We should be able to work with just indices to make this work, but the function is most useful if we supply a list rather than mutate a global. We can set out criteria to test the inputs against.

First check if the indices are both in range. Given a list, and two indices,

def in_range(lst, x):
    return -len(lst) <= x < len(lst)

if in_range(lst, start) and in_range(lst, end):
    if end < start:
       start, end = end, start  # => swap two indices

This permits negative indices which are valid.

def remove_middle(lst, start, end):
return lst[:start] + lst[-end + 1:]
This took an embarrassing amount of time to solve, and I still feel like I stumbled on the solution completely by accident,

1 Like

The solution I came up with totally not using the slice mechanisms in Python. But it works.

def remove_middle(lst, start, end):
  output_list = []
  for i in range(len(lst)):
    if i < start or i > end:
      output_list.append(lst[i])
  return output_list

Is using the del statement a valid method? I found out about it after getting stuck and finally found a way that seems to work.

#Write your function here
def remove_middle(lst, start,end):
  del lst[start:end+1]
  return lst

#Uncomment the line below when your function is done
print(remove_middle([4, 8, 15, 16, 23, 42], 2, 4))

Hey, group…I too am a beginner at programming and was wondering why my strategy I came up with is throwing a TypeError: int() can’t convert non-string with explicit base in the interpreter.

This is my code in the IDE is as follows:

#Write your function here
def remove_middle(lst, start, end):
if start <= end <= len(lst):
lst = lst.pop(range(int(start, end)));
return lst
else:
return lst

#Uncomment the line below when your function is done
print(remove_middle([4, 8, 15, 16, 23, 42], 1, 3))

The output on the interpreter is as follows:
Traceback (most recent call last):
File “script.py”, line 10, in
print(remove_middle([4, 8, 15, 16, 23, 42], 1, 3))
File “script.py”, line 4, in remove_middle
lst = lst.pop(range(int(start, end)));
TypeError: int() can’t convert non-string with explicit base

>>> int('0xFF', 16)
255
>>> 

Notice how the first argument is type str, and the second describes the number base the string represents?

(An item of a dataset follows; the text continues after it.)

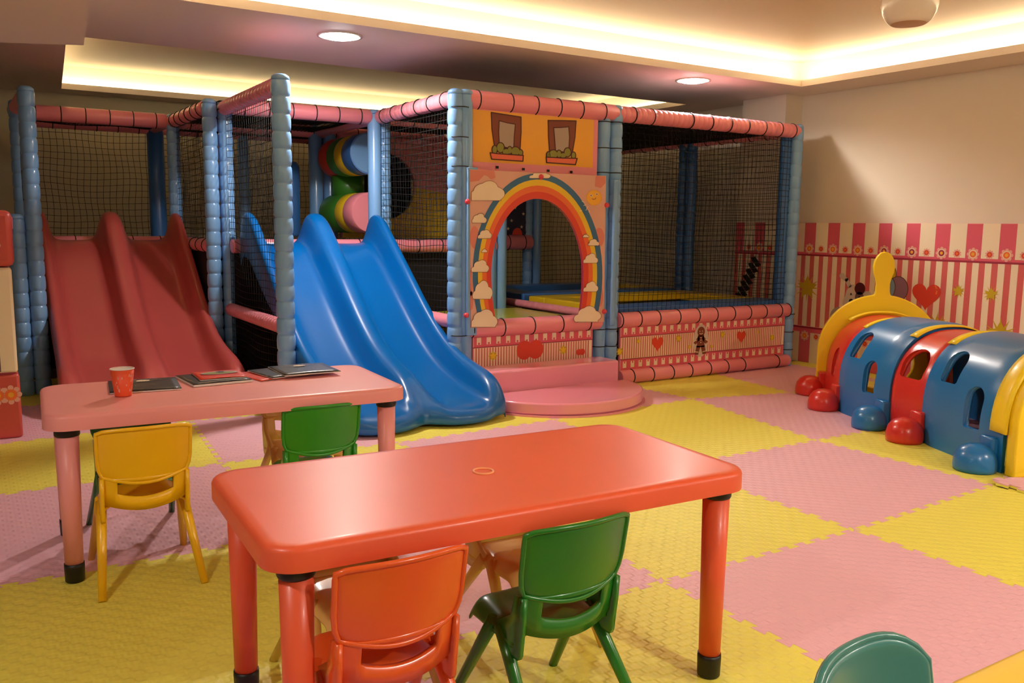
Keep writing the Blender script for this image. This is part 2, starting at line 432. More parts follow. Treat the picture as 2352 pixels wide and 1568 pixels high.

Ohhhhh…you have to tell the interpreter what number base you wish the string to be converted! Duh

Okay so I got that concept…now…can the int function be used with a combination of arguements at once…ie 2 numbers at the same time in one line of code? Here is what I came up with and its shooting out errors like crazy.

def remove_middle(lst, start, end):
  if start <= end <= len(lst):
    lst = lst.pop(range(int('start', 10), int('end', 10)));
    return lst
  else:
    return lst

Interpreter displaying this error:

Traceback (most recent call last):
  File "script.py", line 10, in <module>
    print(remove_middle([4, 8, 15, 16, 23, 42], 1, 3))
  File "script.py", line 4, in remove_middle
    lst = lst.pop(range(int('start', 10), int('end', 10)));
ValueError: invalid literal for int() with base 10: 'start'

AFAIK, pop() can only take one integer argument (an index) at a time, not a range or list.

The first argument can be a number or a string, the second argument is always a number, the base. int() is a constructor, so the arguments are positionally based.

I like how you put it. Interesting…hmmm, well I came up with this strategy and it seems to execute up to the first return in the interpreter then throws a return syntax which I cannot seem to grasp.

Below is the code in the IDE:

#Write your function here
def remove_middle(lst, start, end):
  if start <= end <= len(lst):
    lst = lst.pop(range(int(bin(start), 2), int(bin(end), 2))
      return lst
  else:
    return lst

#Uncomment the line below when your function is done
print(remove_middle([4, 8, 15, 16, 23, 42], 1, 3))

And this is the result in the interpreter:

File "script.py", line 5
    return lst
         ^
SyntaxError: invalid syntax

The error is because of indentation in the block above that line. Since it is a syntax error it didn’t have a chance to actually run the code or we would get this exception…

TypeError: 'range' object cannot be interpreted as an integer

As mentioned earlier, pop takes an integer, not a sequence.

Hi, I’m trying to use this solution:

def remove_middle (lst, start, end):
lst1=lst[:start]
lst2=lst[end:]+1
return lst1+lst2

But I’m getting “can only concatenate list (not “int”) to list” error. What am I doing wrong?